## WRITTEN PROBLEM:
Print nothing but the lines from the start of the listing below through the line that contains "# Lengths below". Do not include the pictures.

** start **

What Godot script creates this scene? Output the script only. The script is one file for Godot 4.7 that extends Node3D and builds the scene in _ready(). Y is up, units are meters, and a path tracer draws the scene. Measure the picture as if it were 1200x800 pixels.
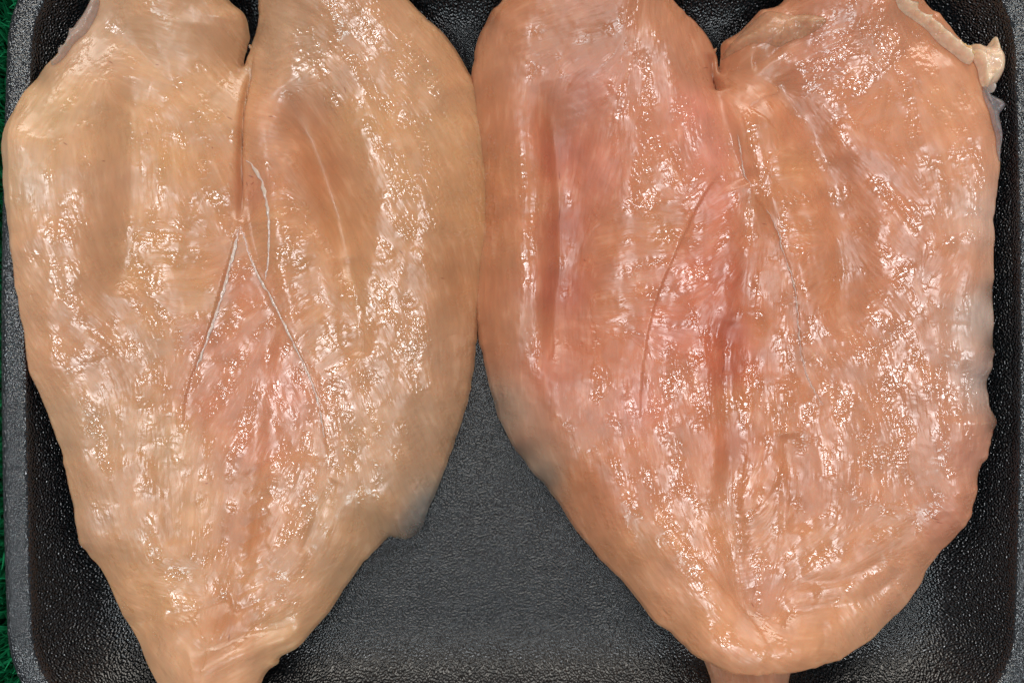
extends Node3D
# Two raw butterflied chicken breasts in a black foam tray on green artificial grass, seen from straight above.
# Lengths below are millimetres on the tray floor (x right, z towards the viewer's bottom); vertices are stored in metres.

const EYE := 300.0            # height of the lens above the tray floor
const PX := 0.25              # one pixel of the photograph on the tray floor
const RIM := 25.0             # height of the tray rim
const TRAY_C := Vector2(3.0, -1.0)
const TRAY_A := Vector2(132.0, 107.0)
const TRAY_R := 28.0
const BOW := 3.0
const STEP := 0.4             # grid of the meat surface
const TILE := 512

var streak := PackedFloat32Array()
var lumps := PackedFloat32Array()
var rng := RandomNumberGenerator.new()
var soft_noise := FastNoiseLite.new()
var used := {}

func _ready() -> void:
	rng.seed = 7
	# ---- camera, surroundings, lamps, exposure
	var cam := Camera3D.new()
	cam.name = "camera"
	cam.position = Vector3(0, EYE * 0.001, 0)
	cam.rotation_degrees = Vector3(-90, 0, 0)
	cam.fov = rad_to_deg(2.0 * atan(400.0 * PX / EYE))
	cam.near = 0.01
	cam.far = 20.0
	cam.current = true
	add_child(cam)
	var env := Environment.new()
	env.background_mode = Environment.BG_COLOR
	env.background_color = Color(0.62, 0.63, 0.66)
	env.background_energy_multiplier = 0.55
	env.tonemap_mode = Environment.TONE_MAPPER_LINEAR
	env.tonemap_exposure = 1.06
	env.sdfgi_enabled = true
	env.ssao_enabled = true
	env.ssil_enabled = true
	var we := WorldEnvironment.new()
	we.name = "surroundings"
	we.environment = env
	add_child(we)
	# fluorescent tubes of the shop, above and around the case
	lamp(Vector3(-0.62, 1.5, 0.08), Vector2(0.07, 0.42), 0.74, Color(0.98, 0.99, 1.0))
	lamp(Vector3(0.68, 1.5, 0.14), Vector2(0.07, 0.42), 0.66, Color(0.98, 0.99, 1.0))
	lamp(Vector3(-0.03, 1.5, 1.0), Vector2(0.4, 0.12), 0.6, Color(0.90, 0.98, 1.0))
	lamp(Vector3(0.0, 1.1, -1.6), Vector2(2.4, 0.6), 2.4, Color(1.0, 0.97, 0.92))

	# ---- computed grain
	soft_noise.seed = 3
	soft_noise.noise_type = FastNoiseLite.TYPE_SIMPLEX_SMOOTH
	soft_noise.fractal_type = FastNoiseLite.FRACTAL_NONE
	soft_noise.frequency = 1.0
	streak = tile_noise(11, 80, 0.052, 3)
	lumps = tile_noise(12, 512, 0.042, 2)

	# ---- the setting and the tray
	build_counter()
	build_grass()
	build_tray()
	build_left_breast()
	build_right_breast()


func lamp(at: Vector3, size: Vector2, energy: float, tint: Color) -> void:
	var l := AreaLight3D.new()
	l.name = numbered("tube_lamp")
	l.area_size = size
	l.light_energy = energy
	l.light_color = tint
	l.area_range = 6.0
	l.shadow_enabled = true
	add_child(l)
	l.look_at_from_position(at, Vector3(0, 0, 0), Vector3(0, 0, -1))


# ------------------------------------------------------------------ naming
func numbered(called: String) -> String:
	used[called] = used.get(called, -1) + 1
	return called if used[called] == 0 else "%s_%03d" % [called, used[called]]


func thing(called: String, label: String, category: String, group := "") -> Node3D:
	var o := Node3D.new()
	o.name = numbered(called)
	o.set_meta("label", label)
	o.set_meta("category", category)
	if group:
		o.set_meta("group", group)
	add_child(o, true)
	return o


func put(called: String, mesh: Mesh, m: Material, parent: Node) -> MeshInstance3D:
	var o := MeshInstance3D.new()
	o.name = called
	o.mesh = mesh
	o.material_override = null
	mesh.surface_set_material(0, m)
	parent.add_child(o, true)
	return o


# ------------------------------------------------------------------ noise
func tile_noise(sd: int, width: int, freq: float, octaves: int) -> PackedFloat32Array:
	var n := FastNoiseLite.new()
	n.seed = sd
	n.noise_type = FastNoiseLite.TYPE_SIMPLEX_SMOOTH
	n.fractal_octaves = octaves
	n.frequency = freq
	# a tile that repeats: the last quarter is faded into what lies before the first column and row
	var raw := n.get_image(width * 5 / 4, TILE * 5 / 4, false, false, false)
	raw.convert(Image.FORMAT_RF)
	if width != TILE:
		raw.resize(TILE * 5 / 4, TILE * 5 / 4, Image.INTERPOLATE_CUBIC)
	var src := raw.get_data().to_float32_array()
	var wide := TILE * 5 / 4
	var fade := TILE / 4
	var a := PackedFloat32Array()
	a.resize(TILE * TILE)
	var level := 0.0
	for v in src:
		level += v
	level /= src.size()
	for y in TILE:
		var ty := minf(1.0, float(y) / fade)
		var ky := sqrt(ty * ty + (1 - ty) * (1 - ty))
		for x in TILE:
			var tx := minf(1.0, float(x) / fade)
			var v := src[y * wide + x] - level
			if tx < 1.0:
				v = (v * tx + (src[y * wide + x + TILE] - level) * (1 - tx)) / sqrt(tx * tx + (1 - tx) * (1 - tx))
			if ty < 1.0:
				var q := src[(y + TILE) * wide + x] - level
				if tx < 1.0:
					q = (q * tx + (src[(y + TILE) * wide + x + TILE] - level) * (1 - tx)) / sqrt(tx * tx + (1 - tx) * (1 - tx))
				v = (v * ty + q * (1 - ty)) / ky
			a[y * TILE + x] = v
	var mean := 0.0
	for v in a:
		mean += v
	mean /= a.size()
	var dev := 0.0
	for v in a:
		dev += (v - mean) * (v - mean)
	dev = sqrt(dev / a.size())
	for i in a.size():
		a[i] = (a[i] - mean) / dev
	return a


func tap(a: PackedFloat32Array, x: float, y: float) -> float:
	var fx := floorf(x)
	var fy := floorf(y)
	var tx := x - fx
	var ty := y - fy
	var x0 := int(fx) & 511
	var x1 := (x0 + 1) & 511
	var y0 := (int(fy) & 511) << 9
	var y1 := (y0 + 512) & 262143
	var p := a[y0 + x0]
	var q := a[y1 + x0]
	p += (a[y0 + x1] - p) * tx
	q += (a[y1 + x1] - q) * tx
	return p + (q - p) * ty


# ------------------------------------------------------------------ tray shape
func tray_inset(p: Vector2) -> float:      # distance inside the lip of the rim
	var z := clampf((p.y - TRAY_C.y) / TRAY_A.y, -1, 1)
	var half := Vector2(TRAY_A.x + BOW * (1 - z * z), TRAY_A.y)
	var q := (p - TRAY_C).abs() - half + Vector2(TRAY_R, TRAY_R)
	var out := Vector2(maxf(q.x, 0), maxf(q.y, 0)).length() + minf(maxf(q.x, q.y), 0) - TRAY_R
	return -out


func wall_height(t: float, k: float) -> float:
	return RIM * pow(maxf(0.0, 1 - t / (21.0 + k)), 2.6)


func rest_height(p: Vector2) -> float:     # what a thick limp slab rests on
	var t := tray_inset(p)
	if t < 0:
		return RIM + 0.5
	var l := RIM * (1 - t / 30.0)
	return minf(0.5 * (l + sqrt(l * l + 100.0)) - 0.6, RIM + 0.5)


func on(px: float, py: float, over: float) -> Vector2:   # a traced point at its own height above the tray
	var q := (Vector2(px, py) - Vector2(600, 400)) * PX
	var p := q * 0.96
	for i in 4:
		p = q * (EYE - rest_height(p) - over) / EYE
	return p


func smooth_line(pts: PackedVector2Array, closed: bool, n: int) -> PackedVector2Array:
	var out := PackedVector2Array()
	var c := pts.size()
	for i in (c if closed else c - 1):
		var a := pts[(i - 1 + c) % c] if closed or i > 0 else pts[i]
		var b := pts[i]
		var d := pts[(i + 1) % c]
		var e := pts[(i + 2) % c] if closed or i + 2 < c else d
		for k in n:
			out.append(b.cubic_interpolate(d, a, e, float(k) / n))
	if not closed:
		out.append(pts[c - 1])
	return out


func traced(list: Array, over: float, closed := false, n := 5) -> PackedVector2Array:
	var pts := PackedVector2Array()
	for i in range(0, list.size(), 2):
		pts.append(on(list[i], list[i + 1], over))
	return smooth_line(pts, closed, n)


# ------------------------------------------------------------------ a slab: a traced outline with a sculpted top
class Slab:
	var o: Vector2
	var nx: int
	var ny: int
	var d: PackedFloat32Array
	var h: PackedFloat32Array      # height of the top above the world's zero
	var base: PackedFloat32Array
	var line: PackedVector2Array
	var s: float

	func at(p: Vector2) -> float:
		var x := clampf((p.x - o.x) / s, 0, nx - 1.001)
		var y := clampf((p.y - o.y) / s, 0, ny - 1.001)
		var i := int(y) * nx + int(x)
		var fx := x - int(x)
		var fy := y - int(y)
		return lerpf(lerpf(h[i], h[i + 1], fx), lerpf(h[i + nx], h[i + nx + 1], fx), fy)

	func inside(p: Vector2) -> float:
		var x := int((p.x - o.x) / s)
		var y := int((p.y - o.y) / s)
		return d[y * nx + x] if x >= 0 and y >= 0 and x < nx and y < ny else -9.0


func new_slab(list: Array, over: float, thick: float, round_in: float, ragged: float, lip: float, rest: Callable, s := STEP) -> Slab:
	var b := Slab.new()
	b.s = s
	var line := traced(list, over, true, 6)
	var box := Rect2(line[0], Vector2.ZERO)
	for i in line.size():
		var p := line[i]
		var rough := ragged * (0.5 + soft_noise.get_noise_2d(p.x * 0.04 + 20, p.y * 0.04))
		p += Vector2(soft_noise.get_noise_2d(p.x * 0.3, p.y * 0.3), soft_noise.get_noise_2d(p.x * 0.3 + 50, p.y * 0.3)) * rough * 0.6
		p += Vector2(soft_noise.get_noise_2d(p.x * 0.1, p.y * 0.1), soft_noise.get_noise_2d(p.x * 0.1 + 50, p.y * 0.1)) * ragged * 0.6
		line[i] = p
		box = box.expand(p)
	b.line = line
	box = box.grow(s * 3)
	b.o = box.position
	b.nx = int(box.size.x / s) + 2
	b.ny = int(box.size.y / s) + 2
	var n := b.nx * b.ny
	b.d.resize(n)
	b.h.resize(n)
	b.base.resize(n)
	# signed distance: exact on a coarse grid, refined along the edge
	var m := 6
	var cx := b.nx / m + 2
	var cy := b.ny / m + 2
	var near := PackedInt32Array()
	near.resize(cx * cy)
	var cd := PackedFloat32Array()
	cd.resize(cx * cy)
	var e := line.size()
	for j in cy:
		for i in cx:
			var p := b.o + Vector2(i, j) * (s * m)
			var best := 1e9
			var who := 0
			for k in e:
				var q := p.distance_squared_to(line[k])
				if q < best:
					best = q
					who = k
			near[j * cx + i] = who
			var dd := edge_distance(p, line, who, 4)
			cd[j * cx + i] = dd if Geometry2D.is_point_in_polygon(p, line) else -dd
	for j in b.ny:
		var v := float(j) / m
		var j0 := int(v)
		v -= j0
		for i in b.nx:
			var u := float(i) / m
			var i0 := int(u)
			u -= i0
			var c := j0 * cx + i0
			var dd := lerpf(lerpf(cd[c], cd[c + 1], u), lerpf(cd[c + cx], cd[c + cx + 1], u), v)
			var p := b.o + Vector2(i, j) * s
			if absf(dd) < s * m * 0.8:
				var q := edge_distance(p, line, near[(j0 + int(v + 0.5)) * cx + i0 + int(u + 0.5)], 14)
				dd = q if Geometry2D.is_point_in_polygon(p, line) else -q
			var k := j * b.nx + i
			b.d[k] = dd
			var t := clampf(dd / round_in, 0, 1)
			var low: float = rest.call(p)
			b.base[k] = low
			b.h[k] = low + lip + thick * (1 - pow(1 - t, 2.2)) + (minf(dd, 0.8) * 1.6 if dd > 0 else 0.0)
	return b


func edge_distance(p: Vector2, line: PackedVector2Array, who: int, reach: int) -> float:
	var e := line.size()
	var best := 1e9
	for k in range(who - reach, who + reach):
		var a := line[posmod(k, e)]
		var q := Geometry2D.get_closest_point_to_segment(p, a, line[posmod(k + 1, e)])
		best = minf(best, p.distance_squared_to(q))
	return sqrt(best)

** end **

## TASK OUTPUT:
What Godot script creates this scene? Output the script only. The script is one file for Godot 4.7 that extends Node3D and builds the scene in _ready(). Y is up, units are meters, and a path tracer draws the scene. Measure the picture as if it were 1200x800 pixels.
extends Node3D
# Two raw butterflied chicken breasts in a black foam tray on green artificial grass, seen from straight above.
# Lengths below are millimetres on the tray floor (x right, z towards the viewer's bottom); vertices are stored in metres.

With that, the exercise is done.